## INSTRUCTIONS TO FOLLOW
Please give the count of lines holding the string "scene" and nothing besides.

[start MATERIAL PROVIDED]

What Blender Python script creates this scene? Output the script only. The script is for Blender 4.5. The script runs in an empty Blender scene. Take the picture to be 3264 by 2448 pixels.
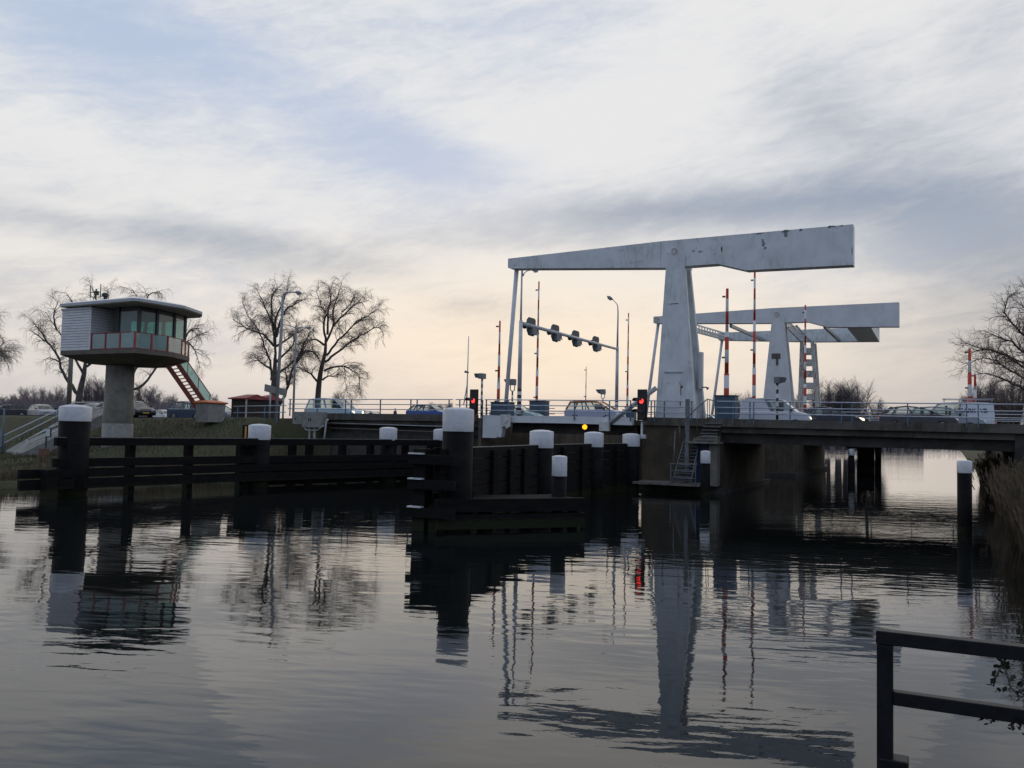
import bpy, bmesh, math, random
import numpy as np
from mathutils import Vector, Matrix
sc = bpy.context.scene
RAD = math.radians
# ------------------------------------------------------------------ camera
FPX = 2800.0; EYE = 3.5; PITCH = RAD(2.98); ROLL = math.atan(0.021)
fw = np.array([0, math.cos(PITCH), math.sin(PITCH)]); up0 = np.array([0, -math.sin(PITCH), math.cos(PITCH)]); r0 = np.array([1., 0, 0])
rt = math.cos(ROLL)*r0 + math.sin(ROLL)*up0
up = math.cos(ROLL)*up0 - math.sin(ROLL)*r0
cd = bpy.data.cameras.new('camera'); cam = bpy.data.objects.new('camera', cd); sc.collection.objects.link(cam)
cd.sensor_width = 36; cd.lens = 36*FPX/3264; cd.clip_end = 6000; cd.clip_start = .1
M = Matrix(((rt[0], up[0], -fw[0], 0), (rt[1], up[1], -fw[1], 0), (rt[2], up[2], -fw[2], EYE), (0, 0, 0, 1)))
cam.matrix_world = M; sc.camera = cam
# the place is laid out in the bridge's own frame: s along the road (rightwards), w across it (away), z up
UU = np.array([.8944272, -.4472136, 0]); NN = np.array([.4472136, .8944272, 0]); OO = np.array([0, 58., 0]); ROT = -math.atan2(.4472136, .8944272)
CC = np.array([0, 0, EYE])
def ray(px, py): return fw + rt*(px-1632)/FPX + up*(1224-py)/FPX
def tof(p): d = np.array(p)-OO; return (float(d@UU), float(d@NN), float(p[2]))
def F(px, py, w=0.): d = ray(px, py); return tof(CC + d*((w-(CC-OO)@NN)/(d@NN)))      # survey: point of the photo on the plane w
def AY(px, py, Y): d = ray(px, py); return tof(CC + d*(Y/d[1]))                        # ... at distance Y
def wpt(p): return Vector(OO + p[0]*UU + p[1]*NN + np.array([0, 0, p[2]]))
# ------------------------------------------------------------------ view, world, sun
sc.view_settings.view_transform = 'Standard'; sc.view_settings.look = 'None'; sc.view_settings.exposure = 0; sc.view_settings.gamma = 1
W = bpy.data.worlds.new('World'); sc.world = W; W.use_nodes = True
nt = W.node_tree; nt.nodes.clear()
SUN_EL, SUN_AZ = 3.5, 4.0
class X:                                    # tiny expression helper over Math nodes
    def __init__(s, v): s.v = v
    @staticmethod
    def op(o, *a, clamp=False):
        nd = X.tree.nodes.new('ShaderNodeMath'); nd.operation = o; nd.use_clamp = clamp
        for i, k in enumerate(a):
            k = k.v if isinstance(k, X) else k
            if isinstance(k, (int, float)): nd.inputs[i].default_value = k
            else: X.tree.links.new(k, nd.inputs[i])
        return X(nd.outputs[0])
    def __add__(a, b): return X.op('ADD', a, b)
    __radd__ = __add__
    def __sub__(a, b): return X.op('SUBTRACT', a, b)
    def __rsub__(a, b): return X.op('SUBTRACT', b, a)
    def __mul__(a, b): return X.op('MULTIPLY', a, b)
    __rmul__ = __mul__
    def __truediv__(a, b): return X.op('DIVIDE', a, b)
def clampx(a): return X.op('ADD', a, 0., clamp=True)
def sstep(a, lo, hi):
    nd = X.tree.nodes.new('ShaderNodeMapRange'); nd.interpolation_type = 'SMOOTHSTEP'
    X.tree.links.new(a.v, nd.inputs[0]); nd.inputs[1].default_value = lo; nd.inputs[2].default_value = hi
    return X(nd.outputs[0])
def xnoise(vec, scale, detail=5, rough=.55, dist=0., dims='3D'):
    nd = X.tree.nodes.new('ShaderNodeTexNoise'); nd.noise_dimensions = dims
    X.tree.links.new(vec, nd.inputs['Vector']); nd.inputs['Scale'].default_value = scale; nd.inputs['Detail'].default_value = detail
    nd.inputs['Roughness'].default_value = rough; nd.inputs['Distortion'].default_value = dist
    return X(nd.outputs[0])
def xvec(a, b, c):
    nd = X.tree.nodes.new('ShaderNodeCombineXYZ')
    for i, k in enumerate((a, b, c)):
        if isinstance(k, X): X.tree.links.new(k.v, nd.inputs[i])
        else: nd.inputs[i].default_value = k
    return nd.outputs[0]
def xmix(f, c1, c2, mode='MIX'):
    nd = X.tree.nodes.new('ShaderNodeMix'); nd.data_type = 'RGBA'; nd.blend_type = mode
    for i, k in ((0, f), (6, c1), (7, c2)):
        if isinstance(k, X): X.tree.links.new(k.v, nd.inputs[i])
        elif isinstance(k, (int, float)): nd.inputs[i].default_value = k
        elif isinstance(k, tuple): nd.inputs[i].default_value = (*k, 1)
        else: X.tree.links.new(k, nd.inputs[i])
    return nd.outputs[2]
X.tree = nt
tc = nt.nodes.new('ShaderNodeTexCoord'); sx = nt.nodes.new('ShaderNodeSeparateXYZ'); nt.links.new(tc.outputs['Generated'], sx.inputs[0])
dx, dy, dz = (X(sx.outputs[i]) for i in range(3))
AZ = X.op('ARCTAN2', dx, dy)*57.2958
EL = X.op('ARCSINE', dz)*57.2958
def blob(a, e, sa, se, tilt=0.):
    ee = EL - e - (AZ - a)*tilt
    q = X.op('POWER', (AZ-a)/sa, 2) + X.op('POWER', ee/se, 2)
    return X.op('EXPONENT', q*-1)
sky = nt.nodes.new('ShaderNodeTexSky'); sky.sky_type = 'NISHITA'; sky.sun_disc = False; sky.sun_elevation = RAD(SUN_EL); sky.sun_rotation = RAD(SUN_AZ); sky.dust_density = 2
zz = X.op('MAXIMUM', dz, 0.) + .16
pv = xvec(dx/zz, dy/zz, 0.)
n1 = xnoise(xvec(AZ*.05, EL*.16, 3.1), 1.0, 7, .58, .7)
n2 = xnoise(pv, 1.6, 8, .62, .6)
n3 = xnoise(xvec(AZ*.13 + EL*.05, EL*.50 - AZ*.09, 7.7), 1.0, 8, .62, .8)
n4 = xnoise(xvec(AZ*.42, EL*1.3 - AZ*.22, 1.7), 1.0, 7, .65, .5)
wisps = (n2-.5)*.60 + (n1-.5)*.50 + (n3-.5)*.65 + (n4-.5)*.48
# cover: 0 = blue gap, 1 = cloud
gap = blob(-11, 18.5, 9, 3.4, -.30)*.66 + blob(-26, 22, 9, 4.5)*.72 + blob(-3, 16.6, 6, 2.0, -.2)*.40 + blob(-2, 25, 12, 3.0)*.42 + blob(-21, 8.3, 7, 1.6)*.35 + blob(-12, 13.0, 9, 1.3)*.3 + blob(-18, 5.0, 6, 1.7)*.5 + blob(24, 11, 8, 3)*.25
cover = sstep(1.0 - gap + wisps*.95, .12, .98)
# shade: 0 = grey-blue underside, 1 = bright
dark = blob(10, 14.2, 13, 1.5, .03)*.80 + blob(25, 13.5, 9, 4.2, -.1)*.74 + blob(31, 9, 8, 5)*.40 + blob(19, 20, 6, 3, -.4)*.42 + blob(29, 22, 4, 5)*.32 + blob(-21, 11.4, 15, 1.3, -.03)*.62 + blob(-9, 9.8, 8, 1.0)*.30 + blob(8, 1.9, 12, .45)*.40 + blob(-5, 12.8, 9, .9)*.2 + blob(-3, 8.0, 5, .8)*.3 + blob(-28, 6, 8, 4)*.25 + blob(2, 12, 10, .8)*.2
light = blob(12, 22, 9, 4, .3)*.16 + blob(3, 19, 8, 3, .5)*.16 + blob(2, 10.3, 11, 1.2)*.28 + blob(21, 9.2, 5, .8)*.22 + blob(-15, 12.9, 4, .5)*.3 + blob(-27, 12.3, 3, .5)*.3
bright = sstep(.86 - dark*.84 + light + wisps*.82, -.12, 1.0)
white = (.81, .81, .815); grey = (.33, .385, .48)
cl = xmix(bright, grey, white)
nsk = xmix(1.0, sky.outputs[0], (.1, .1, .1), 'MULTIPLY')
blue = xmix(.12, (.52, .62, .80), nsk)
col = xmix(cover, blue, cl)
# warm light low over the sunset
warm = clampx(X.op('EXPONENT', X.op('POWER', (EL-5.2)/5.8, 2)*-1) * (.40 + X.op('EXPONENT', X.op('POWER', (AZ-2)/17, 2)*-1)*.55))
col = xmix(warm*.95, col, xmix(1.0, col, (1.28, 1.07, .82), 'MULTIPLY'))
hz = X.op('EXPONENT', X.op('MAXIMUM', EL, 0.)/2.4*-1)
hcol = xmix(X.op('EXPONENT', X.op('POWER', (AZ-2)/15, 2)*-1), (.37, .315, .315), (.84, .60, .43))
col = xmix(clampx(hz*(.75 + sstep(AZ, 12, 30)*.2)), col, hcol)
rightdim = 1. - sstep(AZ, 12, 34)*.22*sstep(EL*-1., -16, -4)
col = xmix(1.0, col, xvec(rightdim, rightdim, rightdim), 'MULTIPLY')
# darker and bluer in the east, behind the photographer
bk = sstep(dy*-1., -.75, .45)
col = xmix(1.0, col, xvec(1.-bk*.50, 1.-bk*.40, 1.-bk*.20), 'MULTIPLY')
col = xmix(1.0, col, (10., 10., 10.), 'MULTIPLY')
bg = nt.nodes.new('ShaderNodeBackground'); bg.inputs[1].default_value = .1; nt.links.new(col, bg.inputs[0])
wo = nt.nodes.new('ShaderNodeOutputWorld'); nt.links.new(bg.outputs[0], wo.inputs[0])
sl = bpy.data.lights.new('sun', 'SUN'); so = bpy.data.objects.new('sun', sl); sc.collection.objects.link(so)
sl.energy = .12; sl.angle = RAD(50); sl.color = (1, .85, .66)
so.rotation_euler = (RAD(90-SUN_EL), 0, RAD(180-SUN_AZ)+0); so.location = (0, -5, 40)
# ------------------------------------------------------------------ materials
MT = {}
def mat(name, col, rough=.6, metal=0., var=0., vscale=3., var2=None, bump=0., bscale=8., emit=0., streak=None, spec=None, stretch=(1, 1, 1), flake=None):
    m = bpy.data.materials.new(name); m.use_nodes = True; t = m.node_tree; X.tree = t
    b = t.nodes['Principled BSDF']; b.inputs['Roughness'].default_value = rough; b.inputs['Metallic'].default_value = metal
    b.inputs['Base Color'].default_value = (*col, 1)
    if spec is not None: b.inputs['Specular IOR Level'].default_value = spec
    tcn = t.nodes.new('ShaderNodeTexCoord'); mp = t.nodes.new('ShaderNodeMapping'); mp.inputs['Scale'].default_value = stretch
    t.links.new(tcn.outputs['Object'], mp.inputs[0]); o = mp.outputs[0]
    cur = None
    if var or var2:
        nz = xnoise(o, vscale, 6, .62, .3)
        c2 = var2 if var2 else tuple(max(0, c*(1-var)) for c in col)
        cur = xmix(sstep(nz, .38, .66), tuple(min(1, c*(1+var*.4)) for c in col), c2)
    if streak:
        amt, scol, lo, hi, sscale = streak
        mp2 = t.nodes.new('ShaderNodeMapping'); mp2.inputs['Scale'].default_value = (1.6, 1.6, .35); t.links.new(tcn.outputs['Object'], mp2.inputs[0])
        nz = xnoise(mp2.outputs[0], sscale, 8, .7, .2); big = xnoise(o, .45, 2, .5)
        f = sstep(nz, lo, hi)*sstep(big, .42, .62)*amt
        cur = xmix(f, cur if cur is not None else col, scol)
    if flake:      # small patches of missing paint and a smudged band of algae
        nz = xnoise(o, 2.6, 9, .72, .4); big = xnoise(xvec(X(tcn.outputs['Object']) if 0 else 0., 0., 0.), 1.) if 0 else xnoise(o, .33, 3, .5)
        f = sstep(nz, .635, .655)*sstep(big, .50, .56)
        cur = xmix(f, cur if cur is not None else col, flake)
        sm = sstep(xnoise(o, 1.1, 8, .75, .3), .50, .64)*sstep(xnoise(o, .21, 2, .5), .50, .60)*.55
        cur = xmix(sm, cur, (.30, .33, .28))
    if cur is not None: t.links.new(cur, b.inputs['Base Color'])
    if bump:
        nz = xnoise(o, bscale, 5, .6); bn = t.nodes.new('ShaderNodeBump'); bn.inputs['Strength'].default_value = 1; bn.inputs['Distance'].default_value = bump
        t.links.new(nz.v, bn.inputs['Height']); t.links.new(bn.outputs[0], b.inputs['Normal'])
    if name in ('black_tar', 'tar_wood'):      # wet, weedy band just above the waterline
        sp = t.nodes.new('ShaderNodeSeparateXYZ'); t.links.new(tcn.outputs['Object'], sp.inputs[0]); z_ = X(sp.outputs[2])
        wet = (1.-sstep(z_ + (xnoise(o, 5., 4, .6)-.5)*.5, .30, .50)); cur2 = xmix(wet*.85, cur, (.022, .026, .012)); t.links.new(cur2, b.inputs['Base Color'])
        t.links.new((rough - wet*.35).v, b.inputs['Roughness'])
    if emit: b.inputs['Emission Color'].default_value = (*col, 1); b.inputs['Emission Strength'].default_value = emit
    MT[name] = m; return m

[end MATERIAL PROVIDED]

## OUTPUT BELOW
2